Ensuing messages supporting Ye’s antisemitism were flagrantly displayed, including outside a Jacksonville, Florida, football stadium, above a Southern California overpass and at college campuses such as Florida Atlantic University and the University of Wisconsin-La Crosse.
One ADL study reported that nearly 20% of Americans — almost double the percentage in 2019 — believe in antisemitic tropes. Buxbaum attributed the rise, in part, “due to a mainstreaming and normalizing of antisemitic tropes in society.”
Remediation in action
The University of Connecticut created a one-credit course about confronting antisemitism. And Stanford University President Marc Tessier-Lavigne apologized in October after a task force found the institution limited admission to Jewish students in the 1950s.
The Stanford task force also issued recommendations to improve Jewish life on campus through anti-bias training, creation of an advisory committee, religious accommodations in dining and housing, and full integration of Jewish holidays into the academic calendar.

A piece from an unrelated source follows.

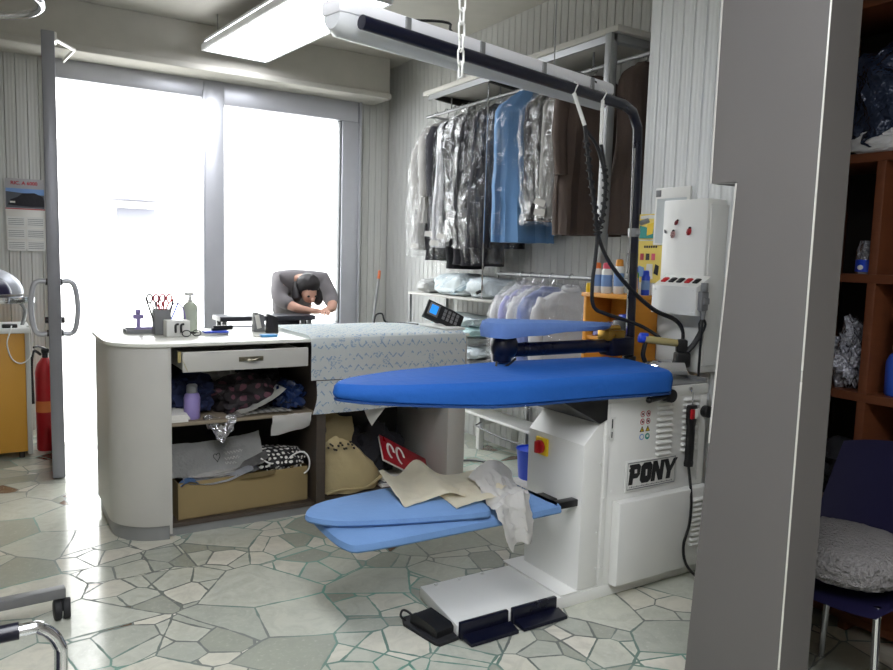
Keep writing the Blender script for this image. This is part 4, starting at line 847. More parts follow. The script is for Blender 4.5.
def ring(c, w, t_, z, n, k, amp, ph, p=.75):
    r = []
    for i in range(n):
        a = 2*PI*i/n; ca, sa = math.cos(a), math.sin(a)
        f = 1+amp*math.sin(k*a+ph)+amp*.6*math.sin((2*k+1)*a+ph*1.7)
        r.append((c[0]+w*math.copysign(abs(ca)**p, ca)*(1+amp*.15*math.sin(k*a+ph)), c[1]+t_*math.copysign(abs(sa)**p, sa)*f, z))
    return r
def garment(name, label, cat, y, top, length, hw, th, mt, x=3.13, railz=2.60, sleeves=True, film=None, filmlen=None, seed=0, flare=1.0, group=None, rz=0, collar=None, tagc=0, sh=.10, lower=None):
    t = T(name, label, cat, (x, y, top-length), group)
    rnd = random.Random(seed); ph = rnd.random()*6; M = Matrix.Translation((x, y, 0)) @ Matrix.Rotation(rad(rz), 4, 'Z')
    prof = [(0, .055, .35), (.025, .085, .5), (.3*sh, hw*.55, .62), (.75*sh, hw*.9, .8), (1.1*sh, hw, .95), (.22, hw*1.0, 1.0), (length*.45, hw*.95, 1.05), (length*.7, hw*(.97+.03*flare), 1.1*flare), (length, hw*(.94+.08*flare), 1.15*flare)]
    rings = []; dense = []
    for (d0, w0, t0), (d1, w1, t1) in zip(prof, prof[1:]):
        for q in range(4): s = q/4; dense.append((d0+(d1-d0)*s, w0+(w1-w0)*s, t0+(t1-t0)*s))
    dense.append(prof[-1])
    for d, w, tt in dense:
        a = .05+.30*min(1, d/length)
        rings.append(ring((.012*math.sin(d*5+ph), .012*math.sin(d*4+ph*2)), w, th*tt, top-d, 44, 5+seed % 3, a, ph+d*1.5))
    b = B(); b.loft(rings, xf=M); b.jit(.006, 9, seed); b.out('body', mt, t)
    if sleeves:
        for s in (-1, 1):
            b = B(); P = [(s*hw*.80, 0, top-.85*sh), (s*(hw-.01), -.012, top-.17), (s*(hw+.005), -.03, top-.36), (s*(hw-.005), -.05, top-min(.6, length*.8))]
            b.tube(P, [.04, .05, .047, .044, .04], 14, sub=5, xf=M); b.jit(.008, 11, seed+3); b.out('sleeve', mt, t)
    if collar:
        b = B(); b.tube([(.05*math.cos(2*PI*k/12), .035*math.sin(2*PI*k/12)-.01, top-.005+.01*math.sin(2*PI*k/12)) for k in range(12)], .016, 8, True, xf=M); b.out('collar', collar, t)
    b = B(); b.tube([(0, 0, top-.03), (0, 0, top+.015), (.016, 0, railz-.02), (.018, 0, railz+.006), (0, 0, railz+.0225), (-.018, 0, railz+.006), (-.016, 0, railz-.012)], .0028, 6, sub=4, xf=M)
    b.tube([(-hw*.85, 0, top-.85*sh-.01), (0, 0, top-.015), (hw*.85, 0, top-.85*sh-.01)], .006, 6, xf=M); b.out('hanger', W['chrome'], t)
    if lower:
        b = B(); lr = [ring((.01*math.sin(q*9), 0), hw*.8, th*.75, top-length*.8-q*lower[1], 32, 4, .2, ph+q) for q in [k/8 for k in range(9)]]; b.loft(lr, xf=M); b.jit(.006, 8, seed+9); b.out('trousers', lower[0], t)
    if film is not None:
        fl = filmlen or length+.08; rings = []
        for k in range(44):
            d = fl*k/43; q = 0
            w = hw*1.0+.02; tt = th*1.25+.02
            if d < .16: e = (d/.16)**.6; w = .06+(w-.06)*e; tt = .03+(tt-.03)*e
            rings.append(ring((.012*math.sin(d*5+ph), 0), w+.035*min(1, d/.25)*(1 if sleeves else .3), tt*1.1, top+.03-d, 46, 7, .10+.14*min(1, d), ph+d*2.3))
        b = B(); b.loft(rings, (0, 0), xf=M); b.jit(.017, 11, seed+5); b.out('plastic_cover', film, t, 14)
    for k in range(tagc):
        zz = top-length+.03+.06*k; b = B(); p = Vector((-hw-.03, -th-.03, zz))
        b.box((-.035, -.002, -.02), (.035, .002, .02), xf=M @ Matrix.Translation(p) @ Matrix.Rotation(rad(8+20*k), 4, 'Y') @ Matrix.Rotation(rad(-35), 4, 'Z')); b.tube([(-hw-.03, -th-.03, zz+.02), (-hw*.9, -th*.8, zz+.10)], .0012, 4, xf=M); b.out('ticket', W['paper'], t)
    return t
G1 = 'garments on the upper rail'
F, F2, F3 = W['film'], W['film2'], W['lightfilm']
garment('garment', 'pale garment in a cloudy clear bag, nearest the window on the upper rail', 'garment', 5.27, 2.43, .92, .18, .045, W['greycloth'], film=F, seed=1, group=G1, tagc=1, rz=-4)
garment('jacket', 'light grey jacket on the upper rail next to the window end', 'jacket', 5.12, 2.52, .80, .21, .05, W['greycloth'], film=F3, seed=2, group=G1, filmlen=1.1, lower=(W['charcoal'], .45))
garment('jacket', 'dark brown jacket between the light grey jacket and the long white garment', 'jacket', 5.0, 2.52, .92, .20, .045, W['charcoal'], seed=3, group=G1, tagc=1, rz=-5)
garment('coat', 'long white garment in a film cover among dark suits on the upper rail', 'coat', 4.885, 2.53, 1.0, .21, .045, W['shirt'], film=F3, seed=4, group=G1, tagc=1, filmlen=1.28, rz=-8, sleeves=False)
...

Hillel, meanwhile, works to educate students and officials across campuses about antisemitism, both past and present, as well as about “Jewish people’s relationship with Israel,” said Grawert, of Hillel International. The organization also collaborates with university administrators on campus policies aimed at countering antisemitism, as well as “harassment” or “marginalization” against Jewish students through its Campus Climate Initiative.
According to Stern, of Bard College, some colleges have hosted workshops and talks to help college leaders think through issues surrounding antisemitism. That could help administrators determine when students’ academic freedom may be compromised due to being excluded or targeted because of their Judaism, what new courses should be offered or how to integrate the issue into DEI efforts.
Administrators engaging with Jewish students and faculty and bringing others into the conversation is a better solution “than thinking about what type of speech am I not going to allow,” said Stern.